I guess because, as we learned from South Africa in the aftermath of apartheid, there can be no reconciliation without truth. I’d wager that most Philadelphians can’t really tell you what happened that day 35 years ago, making an apology run the risk of being just more daily noise, when what we really need is something that breaks through.
What we learned from South Africa’s Truth and Reconciliation Commission is that story matters most. The Commission, chaired by Archbishop Desmond Tutu, featured raw testimony that bore personal witness to all the injustices apartheid had sanctioned.
Once the emotional complexities had been laid bare through people’s stories, that’s when apology shifted the ground of an entire country and changed the course of its history. Reconciliation was only possible after the whole country—and not just victim and victimizer—saw and felt the whole story.

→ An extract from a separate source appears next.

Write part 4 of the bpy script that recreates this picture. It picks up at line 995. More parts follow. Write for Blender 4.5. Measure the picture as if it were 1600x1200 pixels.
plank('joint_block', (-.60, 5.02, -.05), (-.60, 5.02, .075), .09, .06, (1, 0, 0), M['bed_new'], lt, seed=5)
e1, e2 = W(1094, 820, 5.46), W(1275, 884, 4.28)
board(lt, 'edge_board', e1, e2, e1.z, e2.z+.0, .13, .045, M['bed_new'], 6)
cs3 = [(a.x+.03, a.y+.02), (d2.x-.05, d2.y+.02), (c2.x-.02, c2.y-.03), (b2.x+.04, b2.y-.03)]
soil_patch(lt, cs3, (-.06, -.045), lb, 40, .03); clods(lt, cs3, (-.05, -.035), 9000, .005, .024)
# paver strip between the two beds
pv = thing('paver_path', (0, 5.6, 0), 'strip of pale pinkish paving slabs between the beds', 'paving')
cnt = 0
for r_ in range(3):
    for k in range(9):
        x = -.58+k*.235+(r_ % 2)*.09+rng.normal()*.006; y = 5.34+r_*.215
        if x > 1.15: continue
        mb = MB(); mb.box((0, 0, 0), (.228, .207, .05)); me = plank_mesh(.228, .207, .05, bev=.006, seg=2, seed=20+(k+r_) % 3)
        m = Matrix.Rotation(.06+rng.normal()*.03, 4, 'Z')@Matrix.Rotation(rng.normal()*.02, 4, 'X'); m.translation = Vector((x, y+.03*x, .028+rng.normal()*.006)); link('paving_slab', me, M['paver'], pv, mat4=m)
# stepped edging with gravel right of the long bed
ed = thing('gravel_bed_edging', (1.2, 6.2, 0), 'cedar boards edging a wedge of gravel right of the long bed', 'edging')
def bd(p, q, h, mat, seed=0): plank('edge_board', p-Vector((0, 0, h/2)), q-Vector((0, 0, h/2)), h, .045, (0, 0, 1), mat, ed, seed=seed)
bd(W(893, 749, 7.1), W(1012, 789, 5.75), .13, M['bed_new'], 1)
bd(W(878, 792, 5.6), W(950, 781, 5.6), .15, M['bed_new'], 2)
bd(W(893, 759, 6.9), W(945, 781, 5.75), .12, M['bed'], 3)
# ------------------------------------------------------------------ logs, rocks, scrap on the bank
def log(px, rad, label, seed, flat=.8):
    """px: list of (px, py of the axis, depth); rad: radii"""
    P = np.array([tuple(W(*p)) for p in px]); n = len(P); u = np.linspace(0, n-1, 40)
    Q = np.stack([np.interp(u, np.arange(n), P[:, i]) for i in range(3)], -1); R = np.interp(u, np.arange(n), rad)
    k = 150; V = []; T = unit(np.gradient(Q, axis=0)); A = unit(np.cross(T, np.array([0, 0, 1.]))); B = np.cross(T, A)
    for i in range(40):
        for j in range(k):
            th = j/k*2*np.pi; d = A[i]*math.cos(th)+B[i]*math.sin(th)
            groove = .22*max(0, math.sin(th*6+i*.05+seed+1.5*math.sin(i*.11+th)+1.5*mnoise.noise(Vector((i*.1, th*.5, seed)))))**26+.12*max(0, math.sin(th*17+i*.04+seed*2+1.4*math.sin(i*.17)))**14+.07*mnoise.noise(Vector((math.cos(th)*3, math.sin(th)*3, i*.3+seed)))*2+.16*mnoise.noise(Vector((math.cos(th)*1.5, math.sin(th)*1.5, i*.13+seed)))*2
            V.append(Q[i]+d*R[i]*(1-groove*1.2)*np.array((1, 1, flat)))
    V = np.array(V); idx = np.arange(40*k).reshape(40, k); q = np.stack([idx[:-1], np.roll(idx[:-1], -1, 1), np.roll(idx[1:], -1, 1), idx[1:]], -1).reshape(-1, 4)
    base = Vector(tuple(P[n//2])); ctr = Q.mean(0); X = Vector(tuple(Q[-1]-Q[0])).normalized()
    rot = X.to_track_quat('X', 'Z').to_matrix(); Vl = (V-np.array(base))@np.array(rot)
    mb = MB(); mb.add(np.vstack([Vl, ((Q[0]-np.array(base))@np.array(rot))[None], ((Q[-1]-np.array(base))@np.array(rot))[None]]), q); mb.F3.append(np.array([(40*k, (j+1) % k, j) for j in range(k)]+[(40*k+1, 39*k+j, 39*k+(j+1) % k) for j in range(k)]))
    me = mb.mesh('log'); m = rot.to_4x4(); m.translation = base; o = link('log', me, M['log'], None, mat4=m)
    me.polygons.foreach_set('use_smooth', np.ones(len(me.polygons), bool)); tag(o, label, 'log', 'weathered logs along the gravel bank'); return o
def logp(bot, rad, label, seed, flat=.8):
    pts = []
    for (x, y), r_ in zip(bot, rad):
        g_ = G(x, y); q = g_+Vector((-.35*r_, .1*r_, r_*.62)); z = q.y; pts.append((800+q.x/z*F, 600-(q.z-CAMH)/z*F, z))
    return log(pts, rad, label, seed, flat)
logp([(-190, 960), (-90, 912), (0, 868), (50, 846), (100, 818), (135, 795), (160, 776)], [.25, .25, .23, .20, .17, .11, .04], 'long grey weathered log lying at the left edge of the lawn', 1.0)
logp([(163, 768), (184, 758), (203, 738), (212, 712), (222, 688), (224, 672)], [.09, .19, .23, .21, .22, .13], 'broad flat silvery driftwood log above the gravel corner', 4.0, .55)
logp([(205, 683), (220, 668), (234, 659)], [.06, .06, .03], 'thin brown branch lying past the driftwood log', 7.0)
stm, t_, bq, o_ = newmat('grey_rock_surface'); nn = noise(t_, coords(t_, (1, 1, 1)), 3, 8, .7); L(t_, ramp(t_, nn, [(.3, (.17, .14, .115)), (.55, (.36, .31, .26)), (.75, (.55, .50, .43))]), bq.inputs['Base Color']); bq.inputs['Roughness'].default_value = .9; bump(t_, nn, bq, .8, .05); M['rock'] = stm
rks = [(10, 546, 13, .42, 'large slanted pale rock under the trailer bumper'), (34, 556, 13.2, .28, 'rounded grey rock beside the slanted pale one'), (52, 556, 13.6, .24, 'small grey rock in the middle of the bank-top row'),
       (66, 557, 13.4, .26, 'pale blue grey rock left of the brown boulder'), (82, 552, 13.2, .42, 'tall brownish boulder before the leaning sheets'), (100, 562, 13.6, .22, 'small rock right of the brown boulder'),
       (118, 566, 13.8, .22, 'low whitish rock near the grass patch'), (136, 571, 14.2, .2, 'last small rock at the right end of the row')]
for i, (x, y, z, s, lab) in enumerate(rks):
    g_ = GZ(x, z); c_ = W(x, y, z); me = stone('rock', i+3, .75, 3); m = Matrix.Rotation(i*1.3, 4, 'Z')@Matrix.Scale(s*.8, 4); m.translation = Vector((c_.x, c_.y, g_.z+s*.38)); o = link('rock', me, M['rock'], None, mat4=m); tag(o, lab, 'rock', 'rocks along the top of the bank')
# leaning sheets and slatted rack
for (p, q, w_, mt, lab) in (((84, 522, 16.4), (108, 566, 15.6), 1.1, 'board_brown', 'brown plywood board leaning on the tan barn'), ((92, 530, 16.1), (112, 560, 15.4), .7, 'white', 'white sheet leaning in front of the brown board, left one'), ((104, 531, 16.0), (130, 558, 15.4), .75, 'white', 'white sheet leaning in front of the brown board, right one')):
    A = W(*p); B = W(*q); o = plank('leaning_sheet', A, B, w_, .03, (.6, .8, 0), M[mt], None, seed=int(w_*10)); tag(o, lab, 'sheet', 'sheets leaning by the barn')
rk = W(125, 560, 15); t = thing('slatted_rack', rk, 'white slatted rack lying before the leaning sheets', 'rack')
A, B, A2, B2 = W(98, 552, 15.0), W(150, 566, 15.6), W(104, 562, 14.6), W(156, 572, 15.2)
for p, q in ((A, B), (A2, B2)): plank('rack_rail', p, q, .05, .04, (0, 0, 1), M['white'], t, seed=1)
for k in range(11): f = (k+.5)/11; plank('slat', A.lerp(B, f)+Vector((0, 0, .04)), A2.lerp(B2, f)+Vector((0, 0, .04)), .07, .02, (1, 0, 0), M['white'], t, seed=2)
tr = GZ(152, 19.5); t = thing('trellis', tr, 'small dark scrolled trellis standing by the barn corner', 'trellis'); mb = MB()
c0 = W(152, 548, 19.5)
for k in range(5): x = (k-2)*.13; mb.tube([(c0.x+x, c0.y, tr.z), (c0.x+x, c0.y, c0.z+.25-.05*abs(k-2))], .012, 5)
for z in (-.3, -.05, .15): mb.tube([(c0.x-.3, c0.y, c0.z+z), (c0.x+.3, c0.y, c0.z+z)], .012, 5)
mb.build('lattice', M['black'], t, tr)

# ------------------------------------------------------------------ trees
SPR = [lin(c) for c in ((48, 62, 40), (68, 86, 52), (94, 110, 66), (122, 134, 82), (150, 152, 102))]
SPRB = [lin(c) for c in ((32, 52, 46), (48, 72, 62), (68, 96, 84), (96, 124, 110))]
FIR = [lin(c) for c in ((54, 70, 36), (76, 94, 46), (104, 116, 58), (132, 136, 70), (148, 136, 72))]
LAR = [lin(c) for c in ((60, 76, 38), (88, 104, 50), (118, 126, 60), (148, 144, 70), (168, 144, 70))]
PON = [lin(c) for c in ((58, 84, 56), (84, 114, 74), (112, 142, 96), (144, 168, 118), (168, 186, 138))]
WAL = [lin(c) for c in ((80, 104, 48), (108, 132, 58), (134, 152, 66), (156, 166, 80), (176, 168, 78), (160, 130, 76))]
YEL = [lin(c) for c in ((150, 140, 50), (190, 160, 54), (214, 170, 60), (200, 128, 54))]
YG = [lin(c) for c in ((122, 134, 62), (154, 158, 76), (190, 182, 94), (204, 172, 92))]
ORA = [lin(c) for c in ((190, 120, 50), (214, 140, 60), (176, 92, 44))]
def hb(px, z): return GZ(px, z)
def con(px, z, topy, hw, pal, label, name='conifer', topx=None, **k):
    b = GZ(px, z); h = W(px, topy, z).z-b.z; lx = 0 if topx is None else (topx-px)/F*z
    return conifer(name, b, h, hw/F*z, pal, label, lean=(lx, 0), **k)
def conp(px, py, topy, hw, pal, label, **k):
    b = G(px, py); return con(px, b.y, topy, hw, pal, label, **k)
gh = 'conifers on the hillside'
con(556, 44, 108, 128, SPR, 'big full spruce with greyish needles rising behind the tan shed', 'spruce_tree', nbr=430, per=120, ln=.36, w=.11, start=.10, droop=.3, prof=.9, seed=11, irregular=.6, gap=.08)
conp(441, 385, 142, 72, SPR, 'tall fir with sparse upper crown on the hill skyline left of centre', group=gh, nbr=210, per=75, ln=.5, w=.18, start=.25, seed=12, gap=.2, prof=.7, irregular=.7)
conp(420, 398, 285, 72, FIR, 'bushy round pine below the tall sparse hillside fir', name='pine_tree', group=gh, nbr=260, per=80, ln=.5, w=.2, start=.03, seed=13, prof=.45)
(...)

That’s why I wish the debate over an official apology in 2020 could occur in the context of what actually happened that day to real people, in real time—as documented in the forthcoming film, Philly On Fire.
The product of Delaware filmmaker Ross Hockrow and producer Gary Cohen, Philly on Fire doesn’t yet have a distributor as they’re still raising funds to cover the film’s TV rights’ fees. But their work gives us such intimate portraits of the players on that day, painting those on all sides with broad brushstrokes of humanity, that, in its raw storytelling power, it offers a roadmap to reconciliation. Take a look at the extended trailer:
In Philly on Fire, you get context—its evocation of Frank Rizzo’s Philadelphia is dead-on—and you get characters who make you feel the human complexity of the conflict.
You get the coolly analytical gaze of longtime journalist Linn Washington; the comfortable-in-his-skin humanity of Andino Ward—father of Birdie Africa, the 13-year-old survivor of the blaze; the tortured searching of Jim Berghaier, the cop who saved Birdie and was promptly treated like a traitor to his race by his brethren on the force; the righteous indignation of Ramona Africa, the other MOVE survivor, revolutionary to the end; the not-quite-there-yet struggle of Goode to just take full responsibility, hard stop; and the no-nonsense practicality of the character who gives me the most hope, Clifford Bond, the former Osage Avenue block captain who doesn’t spare police or MOVE from his withering condemnation.
Before we go through all the public motions of an apology, let’s let “Story First” be our driving principle, in the hope that understanding will lead to heartfelt apology, and ultimately real common ground.
Seeing and hearing these characters, feeling them, is really what reconciliation is all about. Sure, there are Biblical passages about what reconciliation is, but I think, for our purposes, my accountant offers the best definition: The process of ensuring that two sets of records are in agreement.
MOVE is not one, but many stories, as Philly On Fire illustrates, and bringing all of them into agreement is above the paygrade of a City Council resolution. Before we go through all the public motions of an apology, let’s let “Story First” be our driving principle, in the hope that understanding will lead to heartfelt apology, and ultimately real common ground.